Not enough information

Though Zondervan refers to the clip as being “a very disturbing video [that] makes me sick to my stomach to watch,” councillors agreed there was not enough information in it to draw real conclusions. And councillor Marc McGovern said information from a preliminary conversation Monday with acting police commissioner Christine Elow conflicted with Zondervan’s initial take.

“The man in the white shirt is not affiliated with the Cambridge Police Department, he was not allowed to participate. They were actually trying to get him to stop. We don’t know where he came from. He was a passerby, not a police officer,” McGovern said.

At one point, though, the passerby is close to the suspect and looking like he’s about to strike at the upper body with his baton while the officers hang back.

Police spokesman Jeremy Warnick said Monday that there was context and background missing from what had been posted online about the incident, but he – and councillors – expected more information to be released Tuesday, including whether the suspect and police clashed before the video began.

Late order

A late policy order by Zondervan and councillor Jivan Sobrinho-Wheeler from Monday’s council meeting asked for an accounting no later than Nov. 8, saying it was unclear from the video “why the violent force was necessary, what probable cause there was for the arrest and how the situation was ultimately resolved.” The text of the order drew a connection between this incident and the kinds of violence that sparked Black Lives Matter protests over recent years.

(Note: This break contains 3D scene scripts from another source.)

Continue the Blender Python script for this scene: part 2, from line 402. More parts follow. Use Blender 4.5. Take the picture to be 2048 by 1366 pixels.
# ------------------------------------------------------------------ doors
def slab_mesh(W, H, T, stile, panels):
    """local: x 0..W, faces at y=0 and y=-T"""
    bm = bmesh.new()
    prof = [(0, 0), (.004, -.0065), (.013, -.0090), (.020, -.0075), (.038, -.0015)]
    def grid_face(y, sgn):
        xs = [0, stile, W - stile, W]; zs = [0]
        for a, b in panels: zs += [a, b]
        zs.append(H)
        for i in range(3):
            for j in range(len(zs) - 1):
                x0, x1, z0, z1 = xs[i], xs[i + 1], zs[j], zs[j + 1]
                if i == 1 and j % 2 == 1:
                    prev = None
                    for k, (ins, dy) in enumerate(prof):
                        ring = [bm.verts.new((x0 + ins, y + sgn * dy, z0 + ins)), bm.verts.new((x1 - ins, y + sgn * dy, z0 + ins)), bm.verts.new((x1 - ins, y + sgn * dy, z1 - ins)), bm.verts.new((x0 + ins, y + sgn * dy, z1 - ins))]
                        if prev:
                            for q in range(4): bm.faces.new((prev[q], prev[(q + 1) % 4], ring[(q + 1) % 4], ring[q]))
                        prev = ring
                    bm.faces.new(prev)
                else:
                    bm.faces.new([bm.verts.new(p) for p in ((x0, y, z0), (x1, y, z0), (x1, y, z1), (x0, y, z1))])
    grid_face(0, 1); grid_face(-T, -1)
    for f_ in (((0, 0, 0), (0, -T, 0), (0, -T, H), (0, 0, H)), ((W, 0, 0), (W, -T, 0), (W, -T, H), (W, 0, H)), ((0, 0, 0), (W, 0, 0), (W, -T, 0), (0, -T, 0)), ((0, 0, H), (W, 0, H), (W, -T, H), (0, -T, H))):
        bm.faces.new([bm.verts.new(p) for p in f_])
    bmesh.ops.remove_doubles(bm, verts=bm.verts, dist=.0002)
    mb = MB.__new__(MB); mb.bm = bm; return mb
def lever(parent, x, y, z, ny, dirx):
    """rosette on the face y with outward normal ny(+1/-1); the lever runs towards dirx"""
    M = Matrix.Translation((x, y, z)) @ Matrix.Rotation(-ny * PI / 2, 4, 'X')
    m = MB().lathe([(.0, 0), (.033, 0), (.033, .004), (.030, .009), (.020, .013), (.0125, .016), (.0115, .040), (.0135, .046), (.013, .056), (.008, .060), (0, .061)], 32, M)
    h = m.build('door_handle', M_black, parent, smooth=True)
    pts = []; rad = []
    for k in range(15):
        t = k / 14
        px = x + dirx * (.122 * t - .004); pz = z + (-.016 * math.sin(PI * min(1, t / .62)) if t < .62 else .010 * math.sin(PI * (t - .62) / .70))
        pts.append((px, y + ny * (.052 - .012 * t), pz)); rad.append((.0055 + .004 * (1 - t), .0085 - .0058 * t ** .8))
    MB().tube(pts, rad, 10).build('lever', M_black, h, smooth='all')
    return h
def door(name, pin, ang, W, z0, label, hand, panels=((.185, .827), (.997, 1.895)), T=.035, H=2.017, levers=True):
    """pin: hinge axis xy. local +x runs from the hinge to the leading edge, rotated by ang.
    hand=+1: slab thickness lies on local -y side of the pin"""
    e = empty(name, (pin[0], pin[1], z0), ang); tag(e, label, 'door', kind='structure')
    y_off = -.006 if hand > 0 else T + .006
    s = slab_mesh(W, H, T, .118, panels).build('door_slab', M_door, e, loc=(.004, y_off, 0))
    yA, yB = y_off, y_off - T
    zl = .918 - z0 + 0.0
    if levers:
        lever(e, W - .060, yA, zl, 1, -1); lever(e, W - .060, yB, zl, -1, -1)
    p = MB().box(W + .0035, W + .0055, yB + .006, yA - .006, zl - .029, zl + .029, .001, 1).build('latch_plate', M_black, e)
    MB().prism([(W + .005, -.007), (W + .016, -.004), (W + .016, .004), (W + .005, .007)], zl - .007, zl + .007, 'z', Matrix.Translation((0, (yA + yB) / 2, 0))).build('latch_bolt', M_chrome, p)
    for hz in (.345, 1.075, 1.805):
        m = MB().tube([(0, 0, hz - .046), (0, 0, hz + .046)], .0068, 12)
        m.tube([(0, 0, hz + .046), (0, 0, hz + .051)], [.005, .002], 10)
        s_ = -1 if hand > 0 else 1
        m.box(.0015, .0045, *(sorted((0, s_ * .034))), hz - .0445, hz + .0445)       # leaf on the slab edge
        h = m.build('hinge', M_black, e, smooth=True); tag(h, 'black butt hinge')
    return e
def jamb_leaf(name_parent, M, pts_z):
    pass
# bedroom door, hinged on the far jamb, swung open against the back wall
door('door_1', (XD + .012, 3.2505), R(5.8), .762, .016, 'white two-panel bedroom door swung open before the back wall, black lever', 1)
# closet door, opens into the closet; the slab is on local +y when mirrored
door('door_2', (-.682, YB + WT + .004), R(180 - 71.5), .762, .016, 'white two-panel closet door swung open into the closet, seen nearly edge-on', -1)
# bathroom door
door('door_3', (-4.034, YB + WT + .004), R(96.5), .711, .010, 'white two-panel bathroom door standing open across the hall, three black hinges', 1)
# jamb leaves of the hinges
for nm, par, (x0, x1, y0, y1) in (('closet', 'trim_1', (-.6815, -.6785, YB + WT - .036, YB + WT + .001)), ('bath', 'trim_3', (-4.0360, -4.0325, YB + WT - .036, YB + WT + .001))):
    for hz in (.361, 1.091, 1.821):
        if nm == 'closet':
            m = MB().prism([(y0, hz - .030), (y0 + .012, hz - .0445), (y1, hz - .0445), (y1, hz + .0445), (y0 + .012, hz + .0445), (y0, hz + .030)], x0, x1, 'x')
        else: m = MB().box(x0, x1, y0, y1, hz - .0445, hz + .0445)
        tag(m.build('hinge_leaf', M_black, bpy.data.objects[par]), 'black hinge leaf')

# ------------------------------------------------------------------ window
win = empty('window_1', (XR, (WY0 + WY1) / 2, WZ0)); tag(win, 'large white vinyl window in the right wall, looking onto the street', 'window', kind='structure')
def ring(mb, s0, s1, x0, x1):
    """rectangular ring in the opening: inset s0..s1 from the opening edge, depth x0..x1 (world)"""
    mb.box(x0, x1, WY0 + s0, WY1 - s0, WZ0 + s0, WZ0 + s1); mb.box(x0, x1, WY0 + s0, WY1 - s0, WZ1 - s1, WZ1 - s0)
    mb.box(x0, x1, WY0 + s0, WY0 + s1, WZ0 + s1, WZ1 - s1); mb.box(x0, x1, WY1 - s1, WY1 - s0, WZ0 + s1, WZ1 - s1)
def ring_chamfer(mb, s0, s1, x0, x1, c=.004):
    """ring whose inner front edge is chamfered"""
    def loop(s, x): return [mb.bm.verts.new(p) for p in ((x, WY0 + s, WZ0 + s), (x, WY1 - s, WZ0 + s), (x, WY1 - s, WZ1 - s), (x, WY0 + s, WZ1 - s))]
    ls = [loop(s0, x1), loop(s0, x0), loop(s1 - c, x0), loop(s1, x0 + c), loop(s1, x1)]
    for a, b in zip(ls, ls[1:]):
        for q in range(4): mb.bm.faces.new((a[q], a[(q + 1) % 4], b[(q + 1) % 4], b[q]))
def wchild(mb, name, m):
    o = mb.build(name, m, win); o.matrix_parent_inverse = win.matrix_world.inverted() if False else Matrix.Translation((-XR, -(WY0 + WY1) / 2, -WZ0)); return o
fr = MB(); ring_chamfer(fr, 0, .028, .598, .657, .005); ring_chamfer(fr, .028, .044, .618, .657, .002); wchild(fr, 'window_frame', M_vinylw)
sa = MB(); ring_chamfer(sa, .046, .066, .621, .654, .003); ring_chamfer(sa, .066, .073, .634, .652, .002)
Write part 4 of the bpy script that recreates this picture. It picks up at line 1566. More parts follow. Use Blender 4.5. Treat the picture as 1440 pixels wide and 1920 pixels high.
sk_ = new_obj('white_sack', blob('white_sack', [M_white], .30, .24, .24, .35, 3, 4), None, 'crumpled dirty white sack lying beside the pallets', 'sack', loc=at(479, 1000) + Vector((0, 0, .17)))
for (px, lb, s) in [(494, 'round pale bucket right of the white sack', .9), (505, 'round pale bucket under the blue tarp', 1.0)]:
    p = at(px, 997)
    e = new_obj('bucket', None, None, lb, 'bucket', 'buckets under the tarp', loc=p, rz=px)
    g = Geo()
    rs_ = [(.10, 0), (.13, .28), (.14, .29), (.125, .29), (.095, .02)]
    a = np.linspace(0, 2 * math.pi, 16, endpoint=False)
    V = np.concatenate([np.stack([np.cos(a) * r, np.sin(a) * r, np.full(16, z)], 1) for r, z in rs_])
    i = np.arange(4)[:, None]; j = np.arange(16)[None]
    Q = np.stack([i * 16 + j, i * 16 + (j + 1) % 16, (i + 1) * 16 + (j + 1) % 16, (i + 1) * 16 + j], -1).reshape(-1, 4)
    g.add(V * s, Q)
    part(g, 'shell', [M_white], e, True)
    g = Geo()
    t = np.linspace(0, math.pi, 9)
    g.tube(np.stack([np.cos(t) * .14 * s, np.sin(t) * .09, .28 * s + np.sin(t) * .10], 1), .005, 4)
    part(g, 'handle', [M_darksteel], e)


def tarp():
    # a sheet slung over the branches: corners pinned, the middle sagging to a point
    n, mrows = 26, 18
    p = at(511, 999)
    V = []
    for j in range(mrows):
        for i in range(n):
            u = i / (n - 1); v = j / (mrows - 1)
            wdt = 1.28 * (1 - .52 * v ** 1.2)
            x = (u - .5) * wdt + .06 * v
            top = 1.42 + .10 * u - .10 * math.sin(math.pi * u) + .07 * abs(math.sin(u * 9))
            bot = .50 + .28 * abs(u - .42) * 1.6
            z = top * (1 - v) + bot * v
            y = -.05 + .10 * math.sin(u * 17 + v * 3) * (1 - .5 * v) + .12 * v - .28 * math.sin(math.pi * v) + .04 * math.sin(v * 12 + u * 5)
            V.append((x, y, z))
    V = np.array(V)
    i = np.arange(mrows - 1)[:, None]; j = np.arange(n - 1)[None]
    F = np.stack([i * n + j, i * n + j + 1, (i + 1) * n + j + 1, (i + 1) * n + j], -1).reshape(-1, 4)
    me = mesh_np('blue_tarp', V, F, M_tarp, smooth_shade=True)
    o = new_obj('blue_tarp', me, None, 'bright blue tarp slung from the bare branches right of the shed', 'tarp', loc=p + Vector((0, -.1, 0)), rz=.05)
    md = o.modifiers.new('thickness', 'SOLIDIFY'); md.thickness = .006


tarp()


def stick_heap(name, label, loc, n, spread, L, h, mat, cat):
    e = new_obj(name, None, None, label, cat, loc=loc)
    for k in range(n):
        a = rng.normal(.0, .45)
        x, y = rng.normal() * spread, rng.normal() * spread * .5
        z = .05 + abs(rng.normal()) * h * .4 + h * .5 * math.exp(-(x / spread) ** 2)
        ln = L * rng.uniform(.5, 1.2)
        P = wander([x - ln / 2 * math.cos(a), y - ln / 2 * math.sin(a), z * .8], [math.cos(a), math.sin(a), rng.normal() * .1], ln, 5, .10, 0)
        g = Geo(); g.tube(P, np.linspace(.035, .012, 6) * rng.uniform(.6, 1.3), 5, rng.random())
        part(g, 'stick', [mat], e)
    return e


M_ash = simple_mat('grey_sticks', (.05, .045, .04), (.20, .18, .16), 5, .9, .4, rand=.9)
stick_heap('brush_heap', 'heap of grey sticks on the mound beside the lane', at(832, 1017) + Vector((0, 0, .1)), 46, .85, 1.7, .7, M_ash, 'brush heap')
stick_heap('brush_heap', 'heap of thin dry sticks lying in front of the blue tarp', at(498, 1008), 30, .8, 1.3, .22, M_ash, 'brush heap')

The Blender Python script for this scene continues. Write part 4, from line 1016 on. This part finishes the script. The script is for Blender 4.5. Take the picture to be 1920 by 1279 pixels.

The order drew council support, but with concern that it was inflammatory considering how little was known about the Sunday incident.

“We always want to find out if there are any [police] behaviors that would be called into question,” councillor E. Denise Simmons said. “I certainly will support this order, even though I do have some problems with the way it’s worded because it presumes information that my colleagues and I have not seen. I certainly know that my colleague would not misrepresent the truth deliberately, but it’s important that we see the evidence.”

An investigation is “warranted and required,” McGovern said.